How do you define if an area is rural? A paper by Bennett et al. (2019) provides some options.
- Population density. This is one of the simplest approaches and can be applied to any geographic unit. However, it may be problematic for geographic units with a mix of urban and rural sections.
- MSA-based. The Office of Management and Budget (OMB) defines Metropolitan and Micropolitan Statistical Areas at the county level. However, OMB explicitly says that these definitions are not intended to define rurality.

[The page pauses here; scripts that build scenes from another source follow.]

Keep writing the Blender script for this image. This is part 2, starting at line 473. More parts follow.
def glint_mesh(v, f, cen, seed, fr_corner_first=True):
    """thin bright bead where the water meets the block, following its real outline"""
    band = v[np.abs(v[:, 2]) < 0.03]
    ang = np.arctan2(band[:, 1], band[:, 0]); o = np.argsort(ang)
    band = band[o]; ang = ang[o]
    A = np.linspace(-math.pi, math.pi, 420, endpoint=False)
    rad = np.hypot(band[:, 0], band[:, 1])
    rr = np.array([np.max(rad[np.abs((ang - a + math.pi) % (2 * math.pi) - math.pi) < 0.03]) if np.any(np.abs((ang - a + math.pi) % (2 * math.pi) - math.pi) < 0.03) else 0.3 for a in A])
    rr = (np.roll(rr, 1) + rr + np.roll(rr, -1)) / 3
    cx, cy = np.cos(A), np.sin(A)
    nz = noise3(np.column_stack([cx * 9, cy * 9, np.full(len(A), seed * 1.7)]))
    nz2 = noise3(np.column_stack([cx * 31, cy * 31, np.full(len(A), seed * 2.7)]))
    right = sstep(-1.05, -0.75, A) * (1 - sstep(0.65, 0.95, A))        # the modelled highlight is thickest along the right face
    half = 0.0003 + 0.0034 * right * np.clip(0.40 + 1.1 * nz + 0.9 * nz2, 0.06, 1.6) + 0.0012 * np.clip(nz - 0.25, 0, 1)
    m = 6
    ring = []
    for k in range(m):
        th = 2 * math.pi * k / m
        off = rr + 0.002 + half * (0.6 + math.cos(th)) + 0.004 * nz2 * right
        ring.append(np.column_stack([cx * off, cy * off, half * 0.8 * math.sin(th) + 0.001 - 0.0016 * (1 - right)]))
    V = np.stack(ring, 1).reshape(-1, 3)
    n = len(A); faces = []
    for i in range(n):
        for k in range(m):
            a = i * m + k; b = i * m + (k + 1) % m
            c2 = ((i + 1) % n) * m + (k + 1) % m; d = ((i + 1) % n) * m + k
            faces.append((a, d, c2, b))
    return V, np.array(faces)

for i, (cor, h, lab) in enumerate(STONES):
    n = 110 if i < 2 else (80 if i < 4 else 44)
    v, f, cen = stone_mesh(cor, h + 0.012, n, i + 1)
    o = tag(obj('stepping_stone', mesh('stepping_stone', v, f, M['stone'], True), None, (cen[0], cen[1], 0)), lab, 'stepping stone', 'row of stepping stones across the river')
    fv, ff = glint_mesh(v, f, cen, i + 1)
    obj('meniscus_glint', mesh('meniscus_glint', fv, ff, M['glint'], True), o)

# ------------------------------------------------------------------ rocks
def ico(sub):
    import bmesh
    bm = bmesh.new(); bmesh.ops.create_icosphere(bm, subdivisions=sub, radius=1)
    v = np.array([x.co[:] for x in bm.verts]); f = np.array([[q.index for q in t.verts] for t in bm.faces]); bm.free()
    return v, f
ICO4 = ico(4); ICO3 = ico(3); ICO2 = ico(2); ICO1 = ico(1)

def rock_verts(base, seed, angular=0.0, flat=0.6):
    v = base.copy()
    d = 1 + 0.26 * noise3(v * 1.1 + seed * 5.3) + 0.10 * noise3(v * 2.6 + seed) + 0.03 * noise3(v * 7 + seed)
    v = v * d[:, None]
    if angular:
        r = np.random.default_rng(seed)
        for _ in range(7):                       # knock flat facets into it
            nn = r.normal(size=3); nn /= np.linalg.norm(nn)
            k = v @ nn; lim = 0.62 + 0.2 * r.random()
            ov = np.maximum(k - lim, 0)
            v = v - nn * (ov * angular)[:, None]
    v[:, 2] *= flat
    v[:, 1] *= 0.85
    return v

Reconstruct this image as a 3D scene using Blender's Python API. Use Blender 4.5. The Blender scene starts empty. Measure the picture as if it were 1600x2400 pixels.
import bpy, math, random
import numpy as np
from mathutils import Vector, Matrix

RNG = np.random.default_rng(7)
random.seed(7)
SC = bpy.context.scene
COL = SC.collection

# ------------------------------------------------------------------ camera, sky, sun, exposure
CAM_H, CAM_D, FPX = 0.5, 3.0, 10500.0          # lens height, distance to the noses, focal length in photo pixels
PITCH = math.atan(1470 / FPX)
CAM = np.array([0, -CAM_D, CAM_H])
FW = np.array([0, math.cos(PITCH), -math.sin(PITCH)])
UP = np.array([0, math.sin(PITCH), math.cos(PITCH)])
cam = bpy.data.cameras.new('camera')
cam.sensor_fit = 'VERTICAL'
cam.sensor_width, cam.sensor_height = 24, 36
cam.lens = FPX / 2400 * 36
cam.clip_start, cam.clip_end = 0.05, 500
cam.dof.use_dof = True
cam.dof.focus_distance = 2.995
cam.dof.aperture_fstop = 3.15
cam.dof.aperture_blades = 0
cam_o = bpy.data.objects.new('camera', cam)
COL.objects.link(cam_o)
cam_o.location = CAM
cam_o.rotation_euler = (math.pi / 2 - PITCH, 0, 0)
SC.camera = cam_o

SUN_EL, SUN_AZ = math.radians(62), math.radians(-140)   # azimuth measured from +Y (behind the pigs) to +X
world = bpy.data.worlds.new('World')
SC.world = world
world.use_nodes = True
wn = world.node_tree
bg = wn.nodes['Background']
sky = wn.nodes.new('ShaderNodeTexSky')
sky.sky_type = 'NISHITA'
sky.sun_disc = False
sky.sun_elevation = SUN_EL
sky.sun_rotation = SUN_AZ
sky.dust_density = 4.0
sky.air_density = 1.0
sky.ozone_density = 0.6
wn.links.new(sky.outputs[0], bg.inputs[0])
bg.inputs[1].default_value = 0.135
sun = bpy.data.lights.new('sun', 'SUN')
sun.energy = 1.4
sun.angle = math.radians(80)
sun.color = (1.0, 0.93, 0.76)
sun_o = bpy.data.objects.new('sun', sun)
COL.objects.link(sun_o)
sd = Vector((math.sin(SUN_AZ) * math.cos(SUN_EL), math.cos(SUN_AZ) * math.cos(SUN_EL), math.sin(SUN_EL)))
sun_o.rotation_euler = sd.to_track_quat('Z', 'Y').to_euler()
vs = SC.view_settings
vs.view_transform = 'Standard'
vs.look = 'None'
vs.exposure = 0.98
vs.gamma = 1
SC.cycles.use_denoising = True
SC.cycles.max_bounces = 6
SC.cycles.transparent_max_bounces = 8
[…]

- Urban influence codes. Department of Agriculture’s Economic Research Service has created two additional county schemes. Urban Influence Codes divide counties into groups based on their size and adjacency to other county types. Rural-Urban Continuum Codes provide a designation that is also based upon the OMB county designations. Similar to the Urban Influence Codes, these codes are categorized by population size and adjacency to metropolitan areas
- Frontier and Remote Area Codes. The Economic Research Service has also developed Frontier and Remote Area Codes. These codes are ZIP code based and specific to rural places, unlike many classifications that begin with urban areas and leave rural ones to be defined as a residual. The codes provide four options for categorizing a ZIP code, based on the size of the biggest city or town in that ZIP code and the travel distance to a larger city or town.
- Other definitions. Examples include the Economic Research Service’s natural amenities scale and County Typology Codes; the Department of Veterans Affairs’ rurality definitions and the Index of Relative Rurality
Many of these definitions are based on different geographical units. Some county, some ZIP code, some Census tracts. However, using counties–while useful because easily linkable to many other data sets–is problematic since county size varies tremendously around the country.
County sizes range from just 13.2 square miles to more than 20,000 square miles (and up
to 147,805 square miles if Alaska boroughs are included), while populations range from eighty eight to more than ten million residents…For example, Maine and Indiana are roughly the same in terms of area, but Maine has sixteen counties while Indiana has ninety-two…St. Louis County, Minnesota, is the largest county east of the Mississippi River, stretching from the Canadian border to the southernmost port on Lake Superior. It contains Duluth— Minnesota’s fourth-largest city, with a population of 86,293—making the county metropolitan by the OMB definition. However, it also contains Voyageurs National Park and the million-acre
Boundary Waters Canoe Area Wilderness.